Нам всем казалось, что после войны, после такого человеческого страдания, моря слез будет прекрасная жизнь. Нам казалось, что все люди будут очень добрые, будут любить друг друга… Ведь у всех было такое великое горе. Оно нас братьями, сестрами сделало! Как мы ждали этот день… День Победы. И он действительно был прекрасен. Даже природа почувствовала, что в человеческих душах творилось. Но люди? Когда я сейчас вижу злых людей, вижу эгоистов, которые только для себя живут, я не могу понять: как же это случилось, как это произошло?
Партия — это совесть, честь… И сомнения в голову не приходили… Каждая несправедливость виделась частным случаем, где был конкретный виновник.
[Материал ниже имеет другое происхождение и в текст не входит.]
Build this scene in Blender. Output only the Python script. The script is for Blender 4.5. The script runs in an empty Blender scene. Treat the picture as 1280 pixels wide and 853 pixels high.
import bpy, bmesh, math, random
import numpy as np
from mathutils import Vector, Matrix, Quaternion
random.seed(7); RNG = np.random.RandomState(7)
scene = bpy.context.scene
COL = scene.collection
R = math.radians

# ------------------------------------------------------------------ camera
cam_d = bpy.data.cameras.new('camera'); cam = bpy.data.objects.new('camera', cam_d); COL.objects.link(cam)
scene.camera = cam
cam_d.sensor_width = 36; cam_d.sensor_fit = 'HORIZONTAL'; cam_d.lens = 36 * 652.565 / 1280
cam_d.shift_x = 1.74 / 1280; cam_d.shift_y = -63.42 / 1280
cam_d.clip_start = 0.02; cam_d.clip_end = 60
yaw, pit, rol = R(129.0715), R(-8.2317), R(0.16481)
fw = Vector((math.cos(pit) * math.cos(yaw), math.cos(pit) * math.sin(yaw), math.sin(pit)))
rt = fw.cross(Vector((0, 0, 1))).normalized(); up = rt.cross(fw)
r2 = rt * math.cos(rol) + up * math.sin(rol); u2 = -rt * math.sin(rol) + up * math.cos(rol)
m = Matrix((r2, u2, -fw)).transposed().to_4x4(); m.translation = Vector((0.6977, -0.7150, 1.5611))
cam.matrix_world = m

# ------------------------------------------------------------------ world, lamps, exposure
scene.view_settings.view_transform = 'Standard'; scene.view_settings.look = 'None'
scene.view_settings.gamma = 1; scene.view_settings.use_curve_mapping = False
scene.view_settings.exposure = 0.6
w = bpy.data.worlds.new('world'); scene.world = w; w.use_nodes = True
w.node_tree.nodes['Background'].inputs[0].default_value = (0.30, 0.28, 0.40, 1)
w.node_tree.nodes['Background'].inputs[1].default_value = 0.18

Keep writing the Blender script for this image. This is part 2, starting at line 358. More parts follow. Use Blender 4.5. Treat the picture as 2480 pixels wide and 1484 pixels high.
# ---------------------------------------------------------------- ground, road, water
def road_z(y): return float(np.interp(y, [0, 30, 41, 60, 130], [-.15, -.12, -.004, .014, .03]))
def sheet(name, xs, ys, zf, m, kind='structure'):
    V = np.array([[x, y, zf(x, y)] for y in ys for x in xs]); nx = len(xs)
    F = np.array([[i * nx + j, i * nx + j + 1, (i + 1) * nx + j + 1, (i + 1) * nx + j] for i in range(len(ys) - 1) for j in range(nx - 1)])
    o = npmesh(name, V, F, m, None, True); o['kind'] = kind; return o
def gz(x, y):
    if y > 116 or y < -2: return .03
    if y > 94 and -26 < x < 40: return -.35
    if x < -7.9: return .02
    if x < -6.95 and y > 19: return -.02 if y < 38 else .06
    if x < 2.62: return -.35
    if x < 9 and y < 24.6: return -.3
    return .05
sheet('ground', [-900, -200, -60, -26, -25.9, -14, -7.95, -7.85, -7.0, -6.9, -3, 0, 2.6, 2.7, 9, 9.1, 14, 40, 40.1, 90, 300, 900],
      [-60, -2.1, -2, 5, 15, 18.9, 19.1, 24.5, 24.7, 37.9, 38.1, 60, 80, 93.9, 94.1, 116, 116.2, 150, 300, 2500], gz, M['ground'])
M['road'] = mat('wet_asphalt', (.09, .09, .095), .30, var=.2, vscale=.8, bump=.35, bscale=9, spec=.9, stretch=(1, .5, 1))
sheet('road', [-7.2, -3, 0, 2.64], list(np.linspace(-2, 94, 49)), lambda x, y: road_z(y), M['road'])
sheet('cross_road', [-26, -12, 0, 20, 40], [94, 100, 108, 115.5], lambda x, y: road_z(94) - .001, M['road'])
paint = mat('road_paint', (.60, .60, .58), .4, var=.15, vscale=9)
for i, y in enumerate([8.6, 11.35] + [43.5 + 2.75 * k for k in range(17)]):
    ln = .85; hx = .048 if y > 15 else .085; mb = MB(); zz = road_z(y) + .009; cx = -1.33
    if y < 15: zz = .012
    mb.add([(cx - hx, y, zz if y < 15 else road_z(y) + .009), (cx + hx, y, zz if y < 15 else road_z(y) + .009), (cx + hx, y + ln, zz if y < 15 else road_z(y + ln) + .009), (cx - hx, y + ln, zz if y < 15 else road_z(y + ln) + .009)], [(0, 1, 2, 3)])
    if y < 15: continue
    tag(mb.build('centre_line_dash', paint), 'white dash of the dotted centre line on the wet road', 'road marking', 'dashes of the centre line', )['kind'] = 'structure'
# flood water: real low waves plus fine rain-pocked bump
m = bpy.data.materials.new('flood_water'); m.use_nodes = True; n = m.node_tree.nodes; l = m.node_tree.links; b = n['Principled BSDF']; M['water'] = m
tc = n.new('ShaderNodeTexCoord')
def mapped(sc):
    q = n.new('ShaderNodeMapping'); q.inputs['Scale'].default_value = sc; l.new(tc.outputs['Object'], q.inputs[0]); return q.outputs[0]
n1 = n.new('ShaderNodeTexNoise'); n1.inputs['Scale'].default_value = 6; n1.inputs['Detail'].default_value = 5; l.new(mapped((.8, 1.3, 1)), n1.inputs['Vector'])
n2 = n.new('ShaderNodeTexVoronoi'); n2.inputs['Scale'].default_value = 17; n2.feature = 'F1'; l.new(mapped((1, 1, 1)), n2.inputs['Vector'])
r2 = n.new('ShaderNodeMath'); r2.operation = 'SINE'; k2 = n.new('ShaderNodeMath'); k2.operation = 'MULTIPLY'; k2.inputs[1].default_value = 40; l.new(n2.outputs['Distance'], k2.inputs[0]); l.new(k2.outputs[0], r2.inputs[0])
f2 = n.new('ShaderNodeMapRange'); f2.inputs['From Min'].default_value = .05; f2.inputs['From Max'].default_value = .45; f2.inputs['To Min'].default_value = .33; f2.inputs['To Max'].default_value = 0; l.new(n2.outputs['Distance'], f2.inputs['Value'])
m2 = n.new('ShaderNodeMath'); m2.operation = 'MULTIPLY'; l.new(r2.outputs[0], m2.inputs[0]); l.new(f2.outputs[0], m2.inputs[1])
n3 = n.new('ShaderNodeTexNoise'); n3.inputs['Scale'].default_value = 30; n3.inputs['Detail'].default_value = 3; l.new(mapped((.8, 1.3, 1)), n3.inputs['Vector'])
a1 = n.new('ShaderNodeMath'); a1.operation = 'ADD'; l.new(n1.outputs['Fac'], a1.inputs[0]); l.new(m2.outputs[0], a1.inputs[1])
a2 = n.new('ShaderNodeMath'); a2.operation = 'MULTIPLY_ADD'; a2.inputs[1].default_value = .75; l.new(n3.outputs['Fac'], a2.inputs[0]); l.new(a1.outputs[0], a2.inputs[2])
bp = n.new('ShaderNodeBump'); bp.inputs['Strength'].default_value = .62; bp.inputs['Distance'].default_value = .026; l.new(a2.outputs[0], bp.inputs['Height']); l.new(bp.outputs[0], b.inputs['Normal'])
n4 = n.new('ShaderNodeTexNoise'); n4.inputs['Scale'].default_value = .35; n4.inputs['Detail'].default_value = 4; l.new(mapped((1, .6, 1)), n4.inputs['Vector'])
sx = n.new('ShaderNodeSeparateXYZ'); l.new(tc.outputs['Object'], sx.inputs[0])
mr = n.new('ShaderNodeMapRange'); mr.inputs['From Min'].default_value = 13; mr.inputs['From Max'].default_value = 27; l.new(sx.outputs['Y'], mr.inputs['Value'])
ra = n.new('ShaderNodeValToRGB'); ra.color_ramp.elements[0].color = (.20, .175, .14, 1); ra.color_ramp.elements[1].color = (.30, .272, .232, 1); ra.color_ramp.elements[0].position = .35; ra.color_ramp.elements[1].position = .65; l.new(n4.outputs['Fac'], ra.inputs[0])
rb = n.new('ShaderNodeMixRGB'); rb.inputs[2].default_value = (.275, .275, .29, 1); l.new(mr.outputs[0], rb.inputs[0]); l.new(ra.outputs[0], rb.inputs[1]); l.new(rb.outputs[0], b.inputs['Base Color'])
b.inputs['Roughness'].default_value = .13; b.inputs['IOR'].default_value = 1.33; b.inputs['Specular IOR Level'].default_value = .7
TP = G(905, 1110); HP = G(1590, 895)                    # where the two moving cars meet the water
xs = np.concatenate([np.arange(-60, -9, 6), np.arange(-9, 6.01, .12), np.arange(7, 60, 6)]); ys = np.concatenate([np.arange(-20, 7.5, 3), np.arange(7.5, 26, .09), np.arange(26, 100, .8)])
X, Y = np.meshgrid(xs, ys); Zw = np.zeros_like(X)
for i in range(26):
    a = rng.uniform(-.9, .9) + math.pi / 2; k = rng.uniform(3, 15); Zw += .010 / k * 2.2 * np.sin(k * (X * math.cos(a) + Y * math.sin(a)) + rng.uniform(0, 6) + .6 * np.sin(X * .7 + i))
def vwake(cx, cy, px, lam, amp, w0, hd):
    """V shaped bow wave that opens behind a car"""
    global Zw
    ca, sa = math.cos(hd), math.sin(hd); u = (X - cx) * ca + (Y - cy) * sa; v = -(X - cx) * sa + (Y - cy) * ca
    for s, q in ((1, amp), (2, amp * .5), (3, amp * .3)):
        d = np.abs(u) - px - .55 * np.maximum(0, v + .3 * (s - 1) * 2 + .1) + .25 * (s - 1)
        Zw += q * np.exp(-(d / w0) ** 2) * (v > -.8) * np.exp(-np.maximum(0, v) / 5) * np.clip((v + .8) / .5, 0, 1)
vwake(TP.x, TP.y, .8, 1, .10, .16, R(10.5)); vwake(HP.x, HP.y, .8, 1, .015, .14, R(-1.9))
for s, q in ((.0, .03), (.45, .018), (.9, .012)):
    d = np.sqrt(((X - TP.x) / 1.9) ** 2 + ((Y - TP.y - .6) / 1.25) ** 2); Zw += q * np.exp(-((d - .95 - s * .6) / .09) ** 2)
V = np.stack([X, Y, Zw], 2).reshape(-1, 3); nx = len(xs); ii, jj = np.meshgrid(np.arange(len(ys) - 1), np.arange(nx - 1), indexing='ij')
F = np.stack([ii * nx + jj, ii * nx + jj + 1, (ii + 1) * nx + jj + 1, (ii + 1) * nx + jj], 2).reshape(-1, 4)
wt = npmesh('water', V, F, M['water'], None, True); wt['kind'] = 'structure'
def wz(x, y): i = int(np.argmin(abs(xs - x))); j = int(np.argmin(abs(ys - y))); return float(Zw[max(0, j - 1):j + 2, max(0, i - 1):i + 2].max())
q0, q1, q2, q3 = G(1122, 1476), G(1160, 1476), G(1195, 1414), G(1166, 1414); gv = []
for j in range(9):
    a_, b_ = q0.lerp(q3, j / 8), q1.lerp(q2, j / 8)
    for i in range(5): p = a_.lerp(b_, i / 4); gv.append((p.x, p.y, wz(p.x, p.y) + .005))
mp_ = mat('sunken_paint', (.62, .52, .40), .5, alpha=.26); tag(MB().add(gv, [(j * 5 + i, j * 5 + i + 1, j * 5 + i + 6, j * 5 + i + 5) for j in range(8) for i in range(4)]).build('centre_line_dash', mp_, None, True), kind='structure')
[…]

Скажи мне кто-нибудь в то время о вине идеи, об ответственности идеи? Сумасшедший! Я уже не побежала бы доносить, но назвала бы его сумасшедшим, предателем. Какое бы зло ни вершилось на моих глазах, я искала виновника: это он или не он… А то, что он часть идеи, атом злой идеи, молекула, и в других обстоятельствах был бы другим человеком, мы не понимали, никто. Вот откуда теперь не только у меня, а у многих чувство, что мы прожили не свою, а чью-то жизнь. Могли быть другими людьми, другой страной… Если бы не эта идея… Я людей не виню (даже своих недавних палачей), я виню идею… Мне доказывают, что идея рождается в человеческой голове. Но я всё равно ненавижу идею, а людей, их поведение могу себе объяснить. Что может выбрать солдат в строю? Ничего! Шагай в ногу!